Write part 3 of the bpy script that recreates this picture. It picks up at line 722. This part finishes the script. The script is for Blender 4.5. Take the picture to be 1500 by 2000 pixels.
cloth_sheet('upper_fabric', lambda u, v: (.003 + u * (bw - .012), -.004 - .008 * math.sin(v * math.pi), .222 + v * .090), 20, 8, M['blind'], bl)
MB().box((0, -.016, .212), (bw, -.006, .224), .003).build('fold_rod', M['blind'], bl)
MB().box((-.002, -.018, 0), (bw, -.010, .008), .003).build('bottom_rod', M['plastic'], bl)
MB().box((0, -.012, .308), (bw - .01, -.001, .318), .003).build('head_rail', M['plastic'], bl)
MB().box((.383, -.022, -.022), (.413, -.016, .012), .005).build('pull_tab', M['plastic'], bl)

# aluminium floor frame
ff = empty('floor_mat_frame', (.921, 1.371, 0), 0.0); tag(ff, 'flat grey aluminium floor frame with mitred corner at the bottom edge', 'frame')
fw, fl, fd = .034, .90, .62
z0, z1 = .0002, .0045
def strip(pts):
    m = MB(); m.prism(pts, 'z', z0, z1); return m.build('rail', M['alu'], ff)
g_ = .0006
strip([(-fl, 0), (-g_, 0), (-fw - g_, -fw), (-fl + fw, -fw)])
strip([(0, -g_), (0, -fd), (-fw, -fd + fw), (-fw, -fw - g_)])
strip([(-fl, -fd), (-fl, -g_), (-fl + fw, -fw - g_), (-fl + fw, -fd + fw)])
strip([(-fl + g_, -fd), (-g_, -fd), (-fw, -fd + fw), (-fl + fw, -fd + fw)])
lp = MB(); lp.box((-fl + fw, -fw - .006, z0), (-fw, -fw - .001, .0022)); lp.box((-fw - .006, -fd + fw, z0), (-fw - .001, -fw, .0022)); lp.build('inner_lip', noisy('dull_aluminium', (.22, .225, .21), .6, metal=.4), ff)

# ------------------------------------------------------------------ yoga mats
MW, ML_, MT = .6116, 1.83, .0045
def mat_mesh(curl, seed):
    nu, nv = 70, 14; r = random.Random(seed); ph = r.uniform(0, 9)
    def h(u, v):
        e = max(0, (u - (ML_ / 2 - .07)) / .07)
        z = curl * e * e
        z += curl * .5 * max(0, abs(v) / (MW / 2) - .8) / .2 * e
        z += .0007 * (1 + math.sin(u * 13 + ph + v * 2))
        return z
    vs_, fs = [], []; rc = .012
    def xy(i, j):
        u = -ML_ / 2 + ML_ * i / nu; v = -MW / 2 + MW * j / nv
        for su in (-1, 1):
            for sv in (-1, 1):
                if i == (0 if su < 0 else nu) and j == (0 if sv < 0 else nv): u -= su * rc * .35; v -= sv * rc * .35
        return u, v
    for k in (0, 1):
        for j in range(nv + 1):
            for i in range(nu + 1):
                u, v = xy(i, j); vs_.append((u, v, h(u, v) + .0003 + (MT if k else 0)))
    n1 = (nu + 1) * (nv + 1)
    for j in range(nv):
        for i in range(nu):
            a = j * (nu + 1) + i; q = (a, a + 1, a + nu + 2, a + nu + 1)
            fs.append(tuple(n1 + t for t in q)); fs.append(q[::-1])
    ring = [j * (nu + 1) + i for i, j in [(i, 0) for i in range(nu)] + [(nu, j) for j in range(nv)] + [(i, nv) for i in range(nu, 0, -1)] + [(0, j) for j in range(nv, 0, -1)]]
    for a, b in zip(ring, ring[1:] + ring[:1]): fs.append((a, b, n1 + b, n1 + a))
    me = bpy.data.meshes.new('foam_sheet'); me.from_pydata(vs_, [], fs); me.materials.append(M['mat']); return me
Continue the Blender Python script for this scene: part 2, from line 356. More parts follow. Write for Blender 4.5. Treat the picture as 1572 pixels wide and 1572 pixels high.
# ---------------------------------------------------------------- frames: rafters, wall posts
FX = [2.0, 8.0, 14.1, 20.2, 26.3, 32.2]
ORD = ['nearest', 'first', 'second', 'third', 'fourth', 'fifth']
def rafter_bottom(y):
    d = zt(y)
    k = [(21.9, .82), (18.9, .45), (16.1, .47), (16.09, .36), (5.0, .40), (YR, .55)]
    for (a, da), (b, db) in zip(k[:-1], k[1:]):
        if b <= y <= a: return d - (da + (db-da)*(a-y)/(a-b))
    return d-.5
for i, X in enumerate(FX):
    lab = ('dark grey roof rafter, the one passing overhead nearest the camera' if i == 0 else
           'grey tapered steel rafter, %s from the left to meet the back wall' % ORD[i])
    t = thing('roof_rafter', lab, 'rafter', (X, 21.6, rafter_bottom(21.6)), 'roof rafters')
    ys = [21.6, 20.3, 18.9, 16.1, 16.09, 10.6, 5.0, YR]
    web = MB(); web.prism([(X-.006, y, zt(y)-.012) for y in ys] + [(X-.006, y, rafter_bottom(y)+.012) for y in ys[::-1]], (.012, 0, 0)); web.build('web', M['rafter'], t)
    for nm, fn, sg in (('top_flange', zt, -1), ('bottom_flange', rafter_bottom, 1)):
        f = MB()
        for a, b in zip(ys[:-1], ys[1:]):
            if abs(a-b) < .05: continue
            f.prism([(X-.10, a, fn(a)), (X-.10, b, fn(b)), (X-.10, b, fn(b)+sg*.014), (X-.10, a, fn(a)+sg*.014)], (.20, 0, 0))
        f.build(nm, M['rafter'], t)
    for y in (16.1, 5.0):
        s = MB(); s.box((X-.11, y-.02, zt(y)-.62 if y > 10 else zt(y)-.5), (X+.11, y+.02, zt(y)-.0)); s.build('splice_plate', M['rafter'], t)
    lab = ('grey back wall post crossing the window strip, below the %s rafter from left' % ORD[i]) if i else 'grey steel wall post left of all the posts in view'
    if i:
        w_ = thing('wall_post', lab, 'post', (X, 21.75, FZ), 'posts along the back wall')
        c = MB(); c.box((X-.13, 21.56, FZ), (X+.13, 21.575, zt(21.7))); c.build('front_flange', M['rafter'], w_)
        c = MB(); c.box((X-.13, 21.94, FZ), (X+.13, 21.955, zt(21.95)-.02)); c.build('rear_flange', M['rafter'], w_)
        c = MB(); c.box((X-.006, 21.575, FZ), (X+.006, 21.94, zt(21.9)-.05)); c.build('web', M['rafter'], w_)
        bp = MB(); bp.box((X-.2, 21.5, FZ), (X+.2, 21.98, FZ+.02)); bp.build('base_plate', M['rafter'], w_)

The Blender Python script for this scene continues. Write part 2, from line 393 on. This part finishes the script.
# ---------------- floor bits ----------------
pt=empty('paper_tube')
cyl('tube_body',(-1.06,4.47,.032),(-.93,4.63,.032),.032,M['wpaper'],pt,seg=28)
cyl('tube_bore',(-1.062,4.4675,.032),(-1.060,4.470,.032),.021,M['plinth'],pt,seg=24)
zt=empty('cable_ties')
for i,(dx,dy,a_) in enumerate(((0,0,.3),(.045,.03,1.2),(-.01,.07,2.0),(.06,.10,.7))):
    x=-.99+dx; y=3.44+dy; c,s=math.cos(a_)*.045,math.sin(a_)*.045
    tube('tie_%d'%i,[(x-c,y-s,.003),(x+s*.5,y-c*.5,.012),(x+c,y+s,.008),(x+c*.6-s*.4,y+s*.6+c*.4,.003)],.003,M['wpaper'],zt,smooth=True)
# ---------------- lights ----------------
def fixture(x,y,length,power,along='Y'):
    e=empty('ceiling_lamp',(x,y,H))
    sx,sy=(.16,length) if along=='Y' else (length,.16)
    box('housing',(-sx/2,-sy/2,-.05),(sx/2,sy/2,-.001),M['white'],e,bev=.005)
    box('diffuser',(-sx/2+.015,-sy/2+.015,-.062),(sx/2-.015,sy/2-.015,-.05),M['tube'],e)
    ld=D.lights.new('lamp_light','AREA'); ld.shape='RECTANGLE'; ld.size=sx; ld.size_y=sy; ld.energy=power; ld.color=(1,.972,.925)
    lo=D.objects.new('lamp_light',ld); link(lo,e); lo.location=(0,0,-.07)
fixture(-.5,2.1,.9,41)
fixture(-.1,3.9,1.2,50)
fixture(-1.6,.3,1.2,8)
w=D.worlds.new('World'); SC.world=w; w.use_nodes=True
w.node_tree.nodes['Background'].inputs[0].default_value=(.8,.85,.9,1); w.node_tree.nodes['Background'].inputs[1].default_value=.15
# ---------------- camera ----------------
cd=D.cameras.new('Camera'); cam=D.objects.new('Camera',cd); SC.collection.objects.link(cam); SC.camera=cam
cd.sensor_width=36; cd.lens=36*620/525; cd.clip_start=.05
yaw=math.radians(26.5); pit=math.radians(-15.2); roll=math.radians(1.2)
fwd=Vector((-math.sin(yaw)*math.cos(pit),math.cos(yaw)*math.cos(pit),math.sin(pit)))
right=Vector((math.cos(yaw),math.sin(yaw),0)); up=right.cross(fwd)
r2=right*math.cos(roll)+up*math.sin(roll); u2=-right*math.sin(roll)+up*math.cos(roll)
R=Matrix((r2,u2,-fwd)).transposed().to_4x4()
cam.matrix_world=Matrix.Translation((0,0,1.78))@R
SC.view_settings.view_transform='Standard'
+ + + + +
### EXERCISE TASK
Extract, from the listing above, every line where the string "pixels" occurs.

### RESULT
Write part 3 of the bpy script that recreates this picture. It picks up at line 722. This part finishes the script. The script is for Blender 4.5. Take the picture to be 1500 by 2000 pixels.
Continue the Blender Python script for this scene: part 2, from line 356. More parts follow. Write for Blender 4.5. Treat the picture as 1572 pixels wide and 1572 pixels high.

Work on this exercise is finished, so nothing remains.